§ What needs to be done
Restrict the output to the lines below starting at the one that contains "What Blender Python" and ending at the one that contains "R = math.radians", and restate them word for word, both ends included.
Begin Records
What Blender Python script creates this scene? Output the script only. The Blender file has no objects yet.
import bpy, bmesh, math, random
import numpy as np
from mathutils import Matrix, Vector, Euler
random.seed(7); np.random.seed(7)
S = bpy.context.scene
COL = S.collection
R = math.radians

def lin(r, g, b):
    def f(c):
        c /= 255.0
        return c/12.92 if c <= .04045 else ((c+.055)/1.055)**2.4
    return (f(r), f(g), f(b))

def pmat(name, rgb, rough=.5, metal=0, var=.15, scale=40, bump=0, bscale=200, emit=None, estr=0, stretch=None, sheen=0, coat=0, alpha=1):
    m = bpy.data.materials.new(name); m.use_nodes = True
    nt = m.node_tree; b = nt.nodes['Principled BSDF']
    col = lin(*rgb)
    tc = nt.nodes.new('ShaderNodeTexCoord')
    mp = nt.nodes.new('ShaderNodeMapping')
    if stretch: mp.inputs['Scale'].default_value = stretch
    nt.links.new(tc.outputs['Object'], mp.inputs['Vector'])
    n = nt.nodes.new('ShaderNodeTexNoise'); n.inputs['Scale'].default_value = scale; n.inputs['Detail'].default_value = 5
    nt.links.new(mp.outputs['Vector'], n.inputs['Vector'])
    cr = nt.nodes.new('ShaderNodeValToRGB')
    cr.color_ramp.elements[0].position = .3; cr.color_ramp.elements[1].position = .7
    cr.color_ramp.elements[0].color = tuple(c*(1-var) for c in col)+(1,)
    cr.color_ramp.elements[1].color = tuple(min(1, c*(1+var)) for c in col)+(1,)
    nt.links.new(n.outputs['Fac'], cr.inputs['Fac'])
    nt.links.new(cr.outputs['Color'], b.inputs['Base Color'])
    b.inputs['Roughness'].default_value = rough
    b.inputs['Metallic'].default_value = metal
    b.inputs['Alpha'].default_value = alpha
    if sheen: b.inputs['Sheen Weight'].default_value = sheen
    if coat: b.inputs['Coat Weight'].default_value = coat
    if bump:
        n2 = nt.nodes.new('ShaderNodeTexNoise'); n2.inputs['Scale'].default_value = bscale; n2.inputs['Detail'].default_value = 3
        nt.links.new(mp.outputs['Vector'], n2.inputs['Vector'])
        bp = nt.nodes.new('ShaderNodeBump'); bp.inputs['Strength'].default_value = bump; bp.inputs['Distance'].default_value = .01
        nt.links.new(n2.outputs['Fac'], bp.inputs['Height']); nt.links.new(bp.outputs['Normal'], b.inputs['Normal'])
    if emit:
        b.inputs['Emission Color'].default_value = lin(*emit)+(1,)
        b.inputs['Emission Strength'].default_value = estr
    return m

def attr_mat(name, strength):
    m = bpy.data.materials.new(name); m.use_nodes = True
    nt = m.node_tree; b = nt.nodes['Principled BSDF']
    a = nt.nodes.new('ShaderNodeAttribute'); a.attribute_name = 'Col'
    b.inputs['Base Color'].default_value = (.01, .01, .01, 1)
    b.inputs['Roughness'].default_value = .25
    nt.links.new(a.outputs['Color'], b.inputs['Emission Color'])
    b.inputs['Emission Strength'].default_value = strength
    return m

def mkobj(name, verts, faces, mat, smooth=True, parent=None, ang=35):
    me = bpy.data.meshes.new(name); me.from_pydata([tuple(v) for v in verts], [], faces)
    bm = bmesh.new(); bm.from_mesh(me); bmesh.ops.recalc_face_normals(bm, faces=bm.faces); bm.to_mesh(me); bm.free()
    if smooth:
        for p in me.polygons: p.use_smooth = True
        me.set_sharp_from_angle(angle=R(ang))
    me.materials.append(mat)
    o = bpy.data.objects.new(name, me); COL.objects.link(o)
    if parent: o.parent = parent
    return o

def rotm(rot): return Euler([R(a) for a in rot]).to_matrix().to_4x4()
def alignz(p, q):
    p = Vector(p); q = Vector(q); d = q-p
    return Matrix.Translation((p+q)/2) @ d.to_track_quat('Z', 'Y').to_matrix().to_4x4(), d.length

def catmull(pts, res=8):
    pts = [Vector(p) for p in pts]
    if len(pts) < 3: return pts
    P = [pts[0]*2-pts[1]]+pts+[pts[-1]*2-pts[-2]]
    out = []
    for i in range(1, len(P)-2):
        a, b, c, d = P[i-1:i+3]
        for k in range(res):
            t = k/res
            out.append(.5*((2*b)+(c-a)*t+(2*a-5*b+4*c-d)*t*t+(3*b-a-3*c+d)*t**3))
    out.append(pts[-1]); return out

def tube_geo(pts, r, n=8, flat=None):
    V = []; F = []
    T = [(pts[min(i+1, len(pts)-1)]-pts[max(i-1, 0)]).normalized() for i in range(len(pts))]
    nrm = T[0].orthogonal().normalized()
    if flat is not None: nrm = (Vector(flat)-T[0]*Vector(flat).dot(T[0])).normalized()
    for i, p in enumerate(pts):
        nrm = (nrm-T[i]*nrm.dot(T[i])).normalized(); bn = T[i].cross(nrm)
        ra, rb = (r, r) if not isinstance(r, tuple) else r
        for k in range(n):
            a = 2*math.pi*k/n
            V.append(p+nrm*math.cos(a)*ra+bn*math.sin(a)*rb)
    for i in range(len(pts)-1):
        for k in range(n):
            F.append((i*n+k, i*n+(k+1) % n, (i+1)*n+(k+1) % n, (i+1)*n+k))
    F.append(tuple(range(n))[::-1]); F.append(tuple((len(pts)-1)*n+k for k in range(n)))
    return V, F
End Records
Begin Records
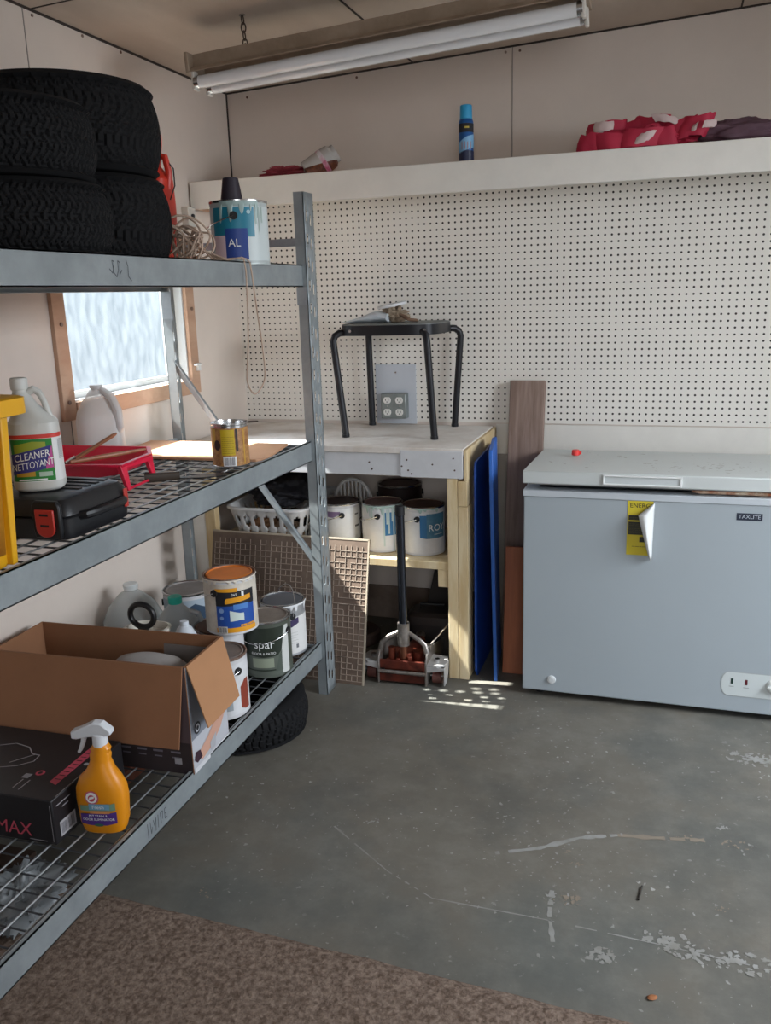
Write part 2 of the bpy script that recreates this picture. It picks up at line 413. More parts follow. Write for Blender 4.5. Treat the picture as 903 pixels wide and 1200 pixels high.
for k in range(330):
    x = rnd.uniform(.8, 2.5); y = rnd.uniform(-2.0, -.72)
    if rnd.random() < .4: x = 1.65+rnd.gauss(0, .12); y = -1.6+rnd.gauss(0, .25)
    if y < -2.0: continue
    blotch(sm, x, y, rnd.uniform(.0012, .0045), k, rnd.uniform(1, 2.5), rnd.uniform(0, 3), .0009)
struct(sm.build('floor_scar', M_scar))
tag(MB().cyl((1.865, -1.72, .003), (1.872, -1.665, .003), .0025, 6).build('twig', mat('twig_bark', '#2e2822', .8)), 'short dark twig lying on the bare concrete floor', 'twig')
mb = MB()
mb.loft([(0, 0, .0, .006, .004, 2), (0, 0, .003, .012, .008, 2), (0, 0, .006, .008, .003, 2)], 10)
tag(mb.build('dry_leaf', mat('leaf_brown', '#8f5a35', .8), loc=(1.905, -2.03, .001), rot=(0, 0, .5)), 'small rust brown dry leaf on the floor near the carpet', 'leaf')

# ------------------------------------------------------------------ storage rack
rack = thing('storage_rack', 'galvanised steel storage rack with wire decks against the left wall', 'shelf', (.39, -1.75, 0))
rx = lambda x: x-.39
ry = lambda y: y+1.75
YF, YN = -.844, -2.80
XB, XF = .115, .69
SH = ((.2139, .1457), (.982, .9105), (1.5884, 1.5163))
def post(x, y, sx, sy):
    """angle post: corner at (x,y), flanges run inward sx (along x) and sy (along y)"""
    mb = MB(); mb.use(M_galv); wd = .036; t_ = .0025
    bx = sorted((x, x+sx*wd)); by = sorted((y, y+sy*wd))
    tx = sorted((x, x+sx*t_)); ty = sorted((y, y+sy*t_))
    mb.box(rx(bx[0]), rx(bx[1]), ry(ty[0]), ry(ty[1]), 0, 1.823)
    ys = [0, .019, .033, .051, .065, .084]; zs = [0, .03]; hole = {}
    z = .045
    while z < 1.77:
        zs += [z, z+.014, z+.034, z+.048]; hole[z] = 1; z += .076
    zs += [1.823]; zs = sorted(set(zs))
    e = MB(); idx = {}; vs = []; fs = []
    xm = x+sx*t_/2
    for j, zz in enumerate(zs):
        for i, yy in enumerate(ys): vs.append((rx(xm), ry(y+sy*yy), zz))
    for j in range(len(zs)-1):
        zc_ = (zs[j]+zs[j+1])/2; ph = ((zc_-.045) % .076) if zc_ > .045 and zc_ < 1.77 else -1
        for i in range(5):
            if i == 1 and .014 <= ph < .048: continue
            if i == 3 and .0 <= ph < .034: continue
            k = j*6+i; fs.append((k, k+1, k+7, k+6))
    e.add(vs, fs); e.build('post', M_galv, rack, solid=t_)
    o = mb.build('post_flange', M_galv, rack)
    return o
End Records
§ The solution
What Blender Python script creates this scene? Output the script only. The Blender file has no objects yet.
import bpy, bmesh, math, random
import numpy as np
from mathutils import Matrix, Vector, Euler
random.seed(7); np.random.seed(7)
S = bpy.context.scene
COL = S.collection
R = math.radians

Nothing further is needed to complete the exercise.